Job Growth Decelerates Amid Federal Reserve's Interest Rate Discussions and Upcoming Election

The job market is cooling, with only 122,000 jobs added in July, as reported by ADP. Most new jobs were in trade, transportation, and unexpectedly, construction.

Annual wage growth was at its lowest in three years, increasing by 4.8%.

ADP's chief economist, Nela Richardson, noted that the slower wage growth aligns with the Federal Reserve's efforts to control inflation, suggesting that labour is not currently driving inflation higher.

Recent data, including a slight decline in job openings, indicates a slowdown in the labour market.

The government is expected to report around 175,000 new jobs for July, down from 206,000 in May.

Natixis economist Jonathan Pingle predicts 165,000 new nonfarm payrolls, noting the forecast's uncertainty due to factors like Hurricane Beryl and seasonal adjustments in the education sector.

The Federal Reserve is expected to hold interest rates steady but may hint at a rate cut in September, possibly to avoid appearing politically motivated before the November presidential election.
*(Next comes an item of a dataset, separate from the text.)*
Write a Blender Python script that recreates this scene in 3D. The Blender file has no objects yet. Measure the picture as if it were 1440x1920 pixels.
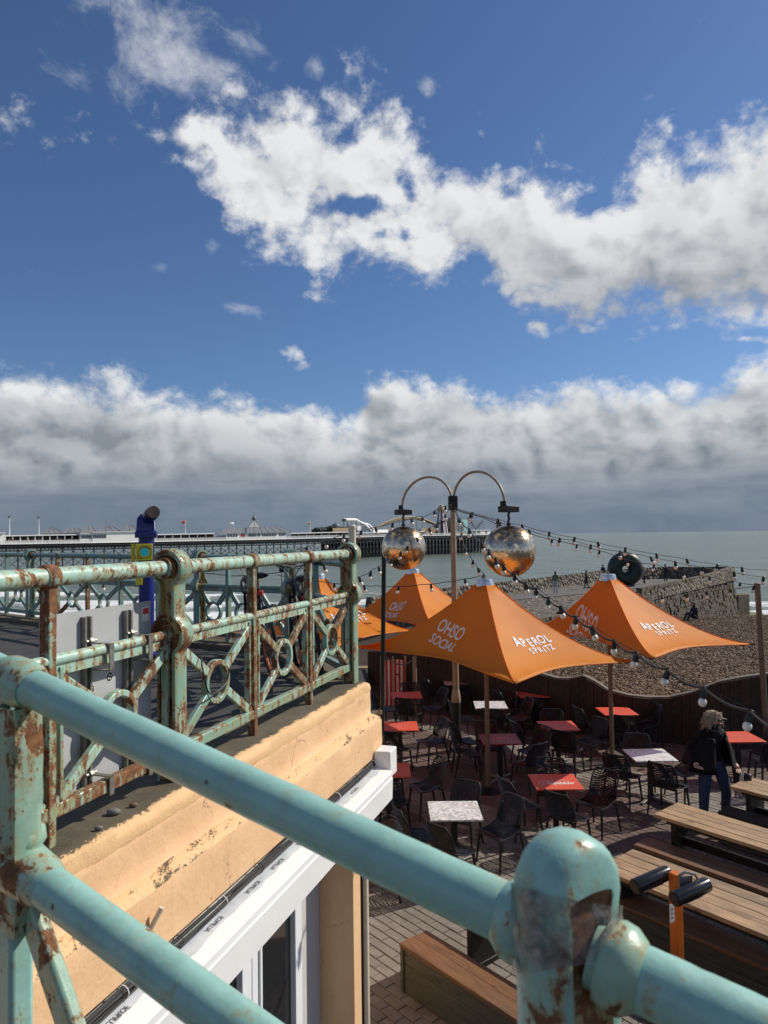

Former President Donald Trump previously criticised Fed Chairman Jerome Powell, but has recently been more supportive.

President Joe Biden and Vice President Kamala Harris have largely refrained from commenting on the Fed.

LPL Financial Chief Economist Jeffrey Roach suggests that if the labour market continues to weaken, consumer spending, particularly on discretionary items, may also decline.

Investors are advised to anticipate a potential rate cut announcement at the Fed's September meeting.